Five hundred homeless people in Utah are now a bit warmer, thanks to the Sikh Temple of Utah.
Members of the temple raised money to buy 500 wool blankets, which were distributed to people at several homeless camps in Salt Lake City.
“It was just incredibly generous,” said Carin Crowe, senior director of operations at Salt Lake Valley Habitat for Humanity. “The blankets were absolutely for people who were weathering the worst of the storms out there.”
It’s hardly the first time the Sikhs have made a donation like this. Members of the temple have been doing it for many years. It’s part of their religious beliefs.
“We believe in service, community, helping the needy,” said Push Singh. “So that’s what we do every year. We just want to help fellow Americans.”
Sikhs trace their religious roots to northern India. They make up the fifth-largest organized religion in the world, according to the Sikh Coalition, and there are about half a million Sikhs in the United States.
“We want to help the community,” said Jagdish Gill, a founding member of the Sikh Temple of Utah in Taylorsville. “We just announced that anybody who wanted could contribute, and they gave the money.”
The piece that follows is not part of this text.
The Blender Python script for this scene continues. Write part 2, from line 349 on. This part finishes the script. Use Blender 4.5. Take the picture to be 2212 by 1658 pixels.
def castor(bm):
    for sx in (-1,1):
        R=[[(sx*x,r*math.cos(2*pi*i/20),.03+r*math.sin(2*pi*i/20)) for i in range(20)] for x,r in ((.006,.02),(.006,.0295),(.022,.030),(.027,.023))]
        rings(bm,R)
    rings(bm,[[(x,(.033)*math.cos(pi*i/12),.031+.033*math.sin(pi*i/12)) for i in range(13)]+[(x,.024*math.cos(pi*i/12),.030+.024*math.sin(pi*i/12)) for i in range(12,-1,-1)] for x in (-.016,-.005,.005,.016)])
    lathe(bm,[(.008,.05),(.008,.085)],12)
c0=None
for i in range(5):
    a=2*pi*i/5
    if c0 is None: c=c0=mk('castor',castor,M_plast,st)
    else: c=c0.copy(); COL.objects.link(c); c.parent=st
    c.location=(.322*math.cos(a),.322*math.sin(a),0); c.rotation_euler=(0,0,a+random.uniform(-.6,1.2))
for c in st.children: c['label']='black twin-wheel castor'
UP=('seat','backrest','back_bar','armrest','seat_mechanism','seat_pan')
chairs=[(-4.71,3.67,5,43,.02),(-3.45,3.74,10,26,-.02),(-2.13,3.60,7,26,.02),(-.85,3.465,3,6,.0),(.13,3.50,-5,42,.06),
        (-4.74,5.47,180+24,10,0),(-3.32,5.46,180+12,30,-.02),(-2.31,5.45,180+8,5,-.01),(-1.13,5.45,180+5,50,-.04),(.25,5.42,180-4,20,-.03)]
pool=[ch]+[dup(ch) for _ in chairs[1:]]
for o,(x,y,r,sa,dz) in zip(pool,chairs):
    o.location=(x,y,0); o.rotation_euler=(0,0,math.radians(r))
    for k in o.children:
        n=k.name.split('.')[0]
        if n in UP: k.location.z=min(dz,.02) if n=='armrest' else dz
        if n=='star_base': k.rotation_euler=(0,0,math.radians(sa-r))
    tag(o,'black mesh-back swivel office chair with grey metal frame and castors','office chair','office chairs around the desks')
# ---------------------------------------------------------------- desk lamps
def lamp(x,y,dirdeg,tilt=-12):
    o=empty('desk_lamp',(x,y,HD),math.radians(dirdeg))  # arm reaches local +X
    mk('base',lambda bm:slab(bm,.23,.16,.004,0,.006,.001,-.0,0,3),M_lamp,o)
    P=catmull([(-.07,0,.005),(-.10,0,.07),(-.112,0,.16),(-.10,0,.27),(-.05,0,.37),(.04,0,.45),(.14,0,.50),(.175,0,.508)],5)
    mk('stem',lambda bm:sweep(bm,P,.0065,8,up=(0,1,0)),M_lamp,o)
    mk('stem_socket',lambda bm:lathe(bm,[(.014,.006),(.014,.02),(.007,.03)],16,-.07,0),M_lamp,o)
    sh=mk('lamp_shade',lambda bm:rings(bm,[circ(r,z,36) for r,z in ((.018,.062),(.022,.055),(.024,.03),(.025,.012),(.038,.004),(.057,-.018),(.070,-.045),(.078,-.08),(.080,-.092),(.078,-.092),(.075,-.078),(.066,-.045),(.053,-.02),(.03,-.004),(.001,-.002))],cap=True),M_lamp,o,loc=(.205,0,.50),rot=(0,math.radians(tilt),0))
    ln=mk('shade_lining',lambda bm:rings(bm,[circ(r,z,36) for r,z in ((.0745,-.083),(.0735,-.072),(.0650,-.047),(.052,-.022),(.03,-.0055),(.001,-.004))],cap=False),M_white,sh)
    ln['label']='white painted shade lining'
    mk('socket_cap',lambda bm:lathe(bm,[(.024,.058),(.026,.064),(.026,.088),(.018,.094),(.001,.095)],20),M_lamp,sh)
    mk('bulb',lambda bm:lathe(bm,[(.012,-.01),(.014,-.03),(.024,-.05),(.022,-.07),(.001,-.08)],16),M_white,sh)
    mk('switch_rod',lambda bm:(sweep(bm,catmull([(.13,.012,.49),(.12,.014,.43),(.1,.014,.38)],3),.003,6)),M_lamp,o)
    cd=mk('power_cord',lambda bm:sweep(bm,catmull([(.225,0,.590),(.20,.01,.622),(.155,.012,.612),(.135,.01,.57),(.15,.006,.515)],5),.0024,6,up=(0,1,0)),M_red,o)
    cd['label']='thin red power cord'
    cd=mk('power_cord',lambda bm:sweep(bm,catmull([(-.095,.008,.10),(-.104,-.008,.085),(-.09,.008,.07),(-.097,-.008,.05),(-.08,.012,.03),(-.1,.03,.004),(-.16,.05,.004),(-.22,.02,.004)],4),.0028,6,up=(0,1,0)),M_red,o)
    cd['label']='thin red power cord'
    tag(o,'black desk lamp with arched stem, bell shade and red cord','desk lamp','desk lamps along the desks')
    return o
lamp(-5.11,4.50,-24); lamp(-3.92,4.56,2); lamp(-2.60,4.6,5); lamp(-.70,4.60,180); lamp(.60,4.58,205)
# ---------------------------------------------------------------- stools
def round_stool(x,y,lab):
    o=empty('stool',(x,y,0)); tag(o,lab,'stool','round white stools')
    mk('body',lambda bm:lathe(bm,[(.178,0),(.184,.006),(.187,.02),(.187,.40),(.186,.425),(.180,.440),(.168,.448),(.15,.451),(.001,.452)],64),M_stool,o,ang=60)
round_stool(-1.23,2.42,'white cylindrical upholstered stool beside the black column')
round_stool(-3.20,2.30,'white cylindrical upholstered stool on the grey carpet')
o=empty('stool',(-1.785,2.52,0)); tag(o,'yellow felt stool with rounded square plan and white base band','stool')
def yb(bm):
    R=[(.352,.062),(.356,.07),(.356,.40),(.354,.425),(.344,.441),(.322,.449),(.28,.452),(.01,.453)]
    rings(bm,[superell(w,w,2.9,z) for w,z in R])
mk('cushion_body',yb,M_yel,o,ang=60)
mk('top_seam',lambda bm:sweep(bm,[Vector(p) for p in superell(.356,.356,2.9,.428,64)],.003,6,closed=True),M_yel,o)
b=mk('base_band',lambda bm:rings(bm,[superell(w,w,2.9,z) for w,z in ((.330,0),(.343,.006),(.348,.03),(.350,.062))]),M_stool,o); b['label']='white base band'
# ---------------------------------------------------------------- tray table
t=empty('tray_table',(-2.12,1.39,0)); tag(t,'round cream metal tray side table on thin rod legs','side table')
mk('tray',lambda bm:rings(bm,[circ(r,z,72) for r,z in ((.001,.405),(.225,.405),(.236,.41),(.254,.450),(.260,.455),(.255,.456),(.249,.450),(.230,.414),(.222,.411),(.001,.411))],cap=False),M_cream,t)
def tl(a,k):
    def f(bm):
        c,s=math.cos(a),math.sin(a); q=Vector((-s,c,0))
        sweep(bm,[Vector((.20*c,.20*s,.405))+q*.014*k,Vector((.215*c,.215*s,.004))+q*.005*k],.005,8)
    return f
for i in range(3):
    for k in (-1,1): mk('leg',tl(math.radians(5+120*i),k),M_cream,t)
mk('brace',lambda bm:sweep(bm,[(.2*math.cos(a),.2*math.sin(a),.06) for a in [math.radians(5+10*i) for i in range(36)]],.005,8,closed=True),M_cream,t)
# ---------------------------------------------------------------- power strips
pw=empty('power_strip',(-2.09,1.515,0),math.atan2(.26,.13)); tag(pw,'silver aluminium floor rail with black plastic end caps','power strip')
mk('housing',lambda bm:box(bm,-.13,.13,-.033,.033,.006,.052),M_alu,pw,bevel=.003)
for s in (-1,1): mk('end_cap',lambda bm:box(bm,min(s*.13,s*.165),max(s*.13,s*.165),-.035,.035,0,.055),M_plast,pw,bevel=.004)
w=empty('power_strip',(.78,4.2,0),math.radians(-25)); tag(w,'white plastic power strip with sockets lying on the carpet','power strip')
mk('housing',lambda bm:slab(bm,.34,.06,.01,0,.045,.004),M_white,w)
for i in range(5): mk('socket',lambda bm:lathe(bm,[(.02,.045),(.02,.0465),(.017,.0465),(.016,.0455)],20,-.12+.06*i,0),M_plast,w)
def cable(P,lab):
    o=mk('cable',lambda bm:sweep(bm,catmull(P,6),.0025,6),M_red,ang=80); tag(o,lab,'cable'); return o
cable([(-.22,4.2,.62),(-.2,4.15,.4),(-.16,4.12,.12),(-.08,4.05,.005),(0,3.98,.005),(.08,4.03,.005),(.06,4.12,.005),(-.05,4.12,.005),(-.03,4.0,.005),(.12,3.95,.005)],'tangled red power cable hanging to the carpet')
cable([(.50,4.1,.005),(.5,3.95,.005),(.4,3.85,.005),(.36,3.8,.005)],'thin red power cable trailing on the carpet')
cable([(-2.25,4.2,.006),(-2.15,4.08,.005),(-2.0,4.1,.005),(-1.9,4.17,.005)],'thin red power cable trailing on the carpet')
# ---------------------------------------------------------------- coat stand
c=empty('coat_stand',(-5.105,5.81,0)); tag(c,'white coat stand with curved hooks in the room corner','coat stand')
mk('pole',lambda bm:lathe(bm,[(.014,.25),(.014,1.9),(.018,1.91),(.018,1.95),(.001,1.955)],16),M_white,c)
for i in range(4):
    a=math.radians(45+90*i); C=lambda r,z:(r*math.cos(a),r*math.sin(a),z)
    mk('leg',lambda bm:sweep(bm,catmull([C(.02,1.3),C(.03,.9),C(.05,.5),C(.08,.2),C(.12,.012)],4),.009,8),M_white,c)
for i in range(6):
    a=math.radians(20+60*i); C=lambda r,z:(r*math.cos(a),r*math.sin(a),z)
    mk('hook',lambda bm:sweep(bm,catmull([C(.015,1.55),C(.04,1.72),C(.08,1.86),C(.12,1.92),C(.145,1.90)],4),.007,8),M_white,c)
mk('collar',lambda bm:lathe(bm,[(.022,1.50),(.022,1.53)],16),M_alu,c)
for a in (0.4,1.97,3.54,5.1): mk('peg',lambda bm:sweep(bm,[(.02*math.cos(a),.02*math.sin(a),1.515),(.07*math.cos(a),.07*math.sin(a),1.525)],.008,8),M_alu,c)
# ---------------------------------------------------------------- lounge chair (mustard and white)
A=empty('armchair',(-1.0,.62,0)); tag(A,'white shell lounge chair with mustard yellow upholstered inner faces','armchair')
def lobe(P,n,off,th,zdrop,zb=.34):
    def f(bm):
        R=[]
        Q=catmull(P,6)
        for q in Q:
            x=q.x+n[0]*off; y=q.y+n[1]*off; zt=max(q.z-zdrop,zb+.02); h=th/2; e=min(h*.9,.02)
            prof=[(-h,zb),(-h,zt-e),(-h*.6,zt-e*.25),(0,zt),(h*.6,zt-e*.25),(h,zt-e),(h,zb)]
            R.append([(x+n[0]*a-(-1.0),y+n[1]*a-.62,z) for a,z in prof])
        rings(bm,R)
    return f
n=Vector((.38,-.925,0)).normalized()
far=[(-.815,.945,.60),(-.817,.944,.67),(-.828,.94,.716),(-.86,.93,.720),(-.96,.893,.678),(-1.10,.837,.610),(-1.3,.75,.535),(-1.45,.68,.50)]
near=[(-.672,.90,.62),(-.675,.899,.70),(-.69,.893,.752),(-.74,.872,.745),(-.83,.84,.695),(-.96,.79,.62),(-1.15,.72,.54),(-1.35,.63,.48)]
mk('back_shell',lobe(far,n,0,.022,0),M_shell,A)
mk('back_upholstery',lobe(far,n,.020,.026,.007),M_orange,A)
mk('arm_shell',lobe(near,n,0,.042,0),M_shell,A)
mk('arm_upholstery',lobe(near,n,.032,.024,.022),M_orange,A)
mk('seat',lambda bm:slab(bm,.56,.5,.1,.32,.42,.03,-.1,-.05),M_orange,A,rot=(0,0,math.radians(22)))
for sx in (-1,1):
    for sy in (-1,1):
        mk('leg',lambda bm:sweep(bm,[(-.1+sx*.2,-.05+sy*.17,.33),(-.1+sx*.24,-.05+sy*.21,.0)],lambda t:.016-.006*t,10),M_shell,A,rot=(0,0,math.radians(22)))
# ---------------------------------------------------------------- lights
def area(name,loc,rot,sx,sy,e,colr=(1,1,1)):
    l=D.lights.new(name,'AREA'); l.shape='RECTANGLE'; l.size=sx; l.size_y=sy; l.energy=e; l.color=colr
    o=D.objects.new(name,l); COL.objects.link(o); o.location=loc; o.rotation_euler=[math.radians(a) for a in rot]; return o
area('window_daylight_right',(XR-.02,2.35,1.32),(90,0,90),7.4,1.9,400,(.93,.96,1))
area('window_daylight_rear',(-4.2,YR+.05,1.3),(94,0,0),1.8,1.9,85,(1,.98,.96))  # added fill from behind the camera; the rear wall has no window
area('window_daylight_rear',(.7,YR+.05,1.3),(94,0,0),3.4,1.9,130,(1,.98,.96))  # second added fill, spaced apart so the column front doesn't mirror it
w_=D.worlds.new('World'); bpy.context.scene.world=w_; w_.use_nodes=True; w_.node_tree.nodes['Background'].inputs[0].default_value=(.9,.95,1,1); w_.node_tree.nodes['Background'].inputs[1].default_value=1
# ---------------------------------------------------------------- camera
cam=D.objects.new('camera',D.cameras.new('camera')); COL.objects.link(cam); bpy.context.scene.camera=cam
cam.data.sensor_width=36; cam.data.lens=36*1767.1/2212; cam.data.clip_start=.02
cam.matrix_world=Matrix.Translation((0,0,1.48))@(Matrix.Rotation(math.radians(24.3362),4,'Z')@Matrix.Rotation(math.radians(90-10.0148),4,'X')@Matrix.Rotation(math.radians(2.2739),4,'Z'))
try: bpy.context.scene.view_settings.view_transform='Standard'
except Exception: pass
This has long been a personal project for the Gill family — Jagdish and Surjit, who are the parents of Salt Lake County District Attorney Sim Gill. For several years, Surjit Gill — Sim Gill’s mother — has knitted about 500 hats a year that were distributed at The Road Home shelter.
“Whatever little we can do,” Jagdish Gill said, “we have done it.”
Crowe said that as she and Ty Bellamy, president of the Black Lives for Humanity Movement, handed out the blankets, they were met with “overwhelming gratitude” from the recipients.
“There were people in tears — grateful for having this heavy wool blanket,” Crowe said. “It will make a big difference for them. I mean, there are people out there that are suffering. There’s just not enough beds in the shelters and they have no place to go. And so we just can’t forget about them.”